Tenho proposto tantos! O melhor era, sem dúvida, aquele que propujera nos anos 80, solicitando que Israel anexionasse pura e simplesmente os Territórios palestinianos. Em vez disso, eles têm tomado o controlo do território, mas deixando-nos sem direitos. Também trabalhei com Ami Ayalon na solução dos dois Estados. Pugéramo-nos dacordo em seis princípios, que seleccionáramos a partir das concessões mais dorosas.  Jerusalém figurava entre esses pontos. Foi nessa época quando Mahmoud Abbas asinou a Folha ded Ruta, em 2003. Já daquela eu acreditava que era um erro.

Que preconiza você hoje em dia?

O último plano que tenho impulsado figura numa carta que enviei há seis meses a Obama e George Mitchell. Nela propunha-lhes a paralisação imediata das negociaçõés que se tivessem demonstrado inúteis: todas as questões têm sido já abordadas, só ficam por tratar os pontos irresolúveis. Em vez disso, os EEUU deveriam propôr uma solução aos problemas restantes. Cada campo submeteria esse plano a referêndum entre a sua população. A votação teria lugar o mesmo dia, e a resposta estaria condicionada à aceitação da outra parte.
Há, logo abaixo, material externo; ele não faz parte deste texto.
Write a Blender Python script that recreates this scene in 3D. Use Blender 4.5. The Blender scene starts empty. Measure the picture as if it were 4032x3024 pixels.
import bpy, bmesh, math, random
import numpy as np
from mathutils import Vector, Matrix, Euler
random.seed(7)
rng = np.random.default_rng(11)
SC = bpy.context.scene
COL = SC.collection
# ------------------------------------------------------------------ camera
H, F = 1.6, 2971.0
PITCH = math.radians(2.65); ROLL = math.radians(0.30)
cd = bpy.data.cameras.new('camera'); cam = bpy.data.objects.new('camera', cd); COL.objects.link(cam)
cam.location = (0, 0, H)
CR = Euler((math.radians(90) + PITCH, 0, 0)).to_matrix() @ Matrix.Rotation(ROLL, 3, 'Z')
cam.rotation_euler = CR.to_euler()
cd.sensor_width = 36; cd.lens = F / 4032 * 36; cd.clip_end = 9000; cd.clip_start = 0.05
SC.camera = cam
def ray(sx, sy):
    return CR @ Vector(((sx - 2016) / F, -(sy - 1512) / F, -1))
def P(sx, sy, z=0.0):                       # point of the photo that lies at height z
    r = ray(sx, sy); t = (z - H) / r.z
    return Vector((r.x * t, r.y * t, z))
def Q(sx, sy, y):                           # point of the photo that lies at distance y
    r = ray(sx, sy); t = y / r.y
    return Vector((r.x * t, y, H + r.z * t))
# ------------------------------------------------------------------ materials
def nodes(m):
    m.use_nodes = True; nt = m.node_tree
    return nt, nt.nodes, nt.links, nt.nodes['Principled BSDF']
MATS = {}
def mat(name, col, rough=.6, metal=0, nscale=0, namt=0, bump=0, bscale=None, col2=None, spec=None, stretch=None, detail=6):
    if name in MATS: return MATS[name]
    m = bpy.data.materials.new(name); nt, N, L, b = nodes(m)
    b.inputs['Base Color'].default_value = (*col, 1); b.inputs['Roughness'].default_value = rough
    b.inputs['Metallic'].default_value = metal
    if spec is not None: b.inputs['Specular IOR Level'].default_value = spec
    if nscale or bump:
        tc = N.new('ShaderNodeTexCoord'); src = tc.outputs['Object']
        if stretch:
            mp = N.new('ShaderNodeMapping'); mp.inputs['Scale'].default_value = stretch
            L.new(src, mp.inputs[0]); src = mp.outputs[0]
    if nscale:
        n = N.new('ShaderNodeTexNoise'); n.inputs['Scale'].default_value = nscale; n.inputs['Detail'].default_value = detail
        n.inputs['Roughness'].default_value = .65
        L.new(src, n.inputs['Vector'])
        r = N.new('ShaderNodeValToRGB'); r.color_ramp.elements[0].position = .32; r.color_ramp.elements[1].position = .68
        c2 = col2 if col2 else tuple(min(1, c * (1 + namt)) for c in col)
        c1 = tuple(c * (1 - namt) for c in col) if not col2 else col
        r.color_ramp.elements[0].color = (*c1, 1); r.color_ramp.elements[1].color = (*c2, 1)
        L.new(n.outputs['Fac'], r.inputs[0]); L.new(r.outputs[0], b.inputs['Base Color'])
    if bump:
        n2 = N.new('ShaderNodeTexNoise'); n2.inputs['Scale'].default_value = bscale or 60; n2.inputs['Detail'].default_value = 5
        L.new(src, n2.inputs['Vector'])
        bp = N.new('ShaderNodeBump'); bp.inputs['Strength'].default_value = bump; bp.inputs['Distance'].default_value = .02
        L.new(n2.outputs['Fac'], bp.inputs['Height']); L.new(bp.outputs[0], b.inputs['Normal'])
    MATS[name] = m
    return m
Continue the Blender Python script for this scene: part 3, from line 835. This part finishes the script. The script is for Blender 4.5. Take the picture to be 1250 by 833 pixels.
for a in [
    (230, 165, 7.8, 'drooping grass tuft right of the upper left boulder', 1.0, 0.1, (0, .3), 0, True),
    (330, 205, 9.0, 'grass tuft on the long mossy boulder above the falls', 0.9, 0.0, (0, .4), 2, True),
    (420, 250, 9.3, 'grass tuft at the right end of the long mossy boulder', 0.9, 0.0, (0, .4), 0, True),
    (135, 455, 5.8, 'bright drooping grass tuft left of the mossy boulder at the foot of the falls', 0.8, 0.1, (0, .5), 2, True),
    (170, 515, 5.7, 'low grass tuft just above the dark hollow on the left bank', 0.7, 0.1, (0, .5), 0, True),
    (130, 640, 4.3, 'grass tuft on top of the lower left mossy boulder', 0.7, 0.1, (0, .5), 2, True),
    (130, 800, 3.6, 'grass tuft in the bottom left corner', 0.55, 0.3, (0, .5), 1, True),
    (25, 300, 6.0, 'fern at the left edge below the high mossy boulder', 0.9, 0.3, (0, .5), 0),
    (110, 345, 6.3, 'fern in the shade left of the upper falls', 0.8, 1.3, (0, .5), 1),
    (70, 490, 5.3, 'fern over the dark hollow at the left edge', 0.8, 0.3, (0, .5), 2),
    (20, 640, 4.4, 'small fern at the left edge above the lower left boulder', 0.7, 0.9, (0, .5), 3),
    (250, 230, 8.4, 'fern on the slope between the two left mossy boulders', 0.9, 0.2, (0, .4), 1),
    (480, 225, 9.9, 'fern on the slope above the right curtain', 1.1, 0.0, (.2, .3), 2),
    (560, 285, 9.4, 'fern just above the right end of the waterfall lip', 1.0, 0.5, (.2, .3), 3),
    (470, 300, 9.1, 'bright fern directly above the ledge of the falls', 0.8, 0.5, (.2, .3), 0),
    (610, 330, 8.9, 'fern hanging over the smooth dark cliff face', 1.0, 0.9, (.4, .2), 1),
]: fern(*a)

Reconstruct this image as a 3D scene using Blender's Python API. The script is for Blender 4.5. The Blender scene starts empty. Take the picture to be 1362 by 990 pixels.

Que perspectiva fica aos palestinianos?

Eu proporia a Israel que nos anexione, aceitando-nos como cidadãos de terceira categoria. Os palestinianos beneficiariamo-nos dos direitos elementais: desprazamento, trabalho, sanidade, educação, mas renunciando a todo direito político. Não seríamos propriamente cidadãos, apenas sujeitos de direito.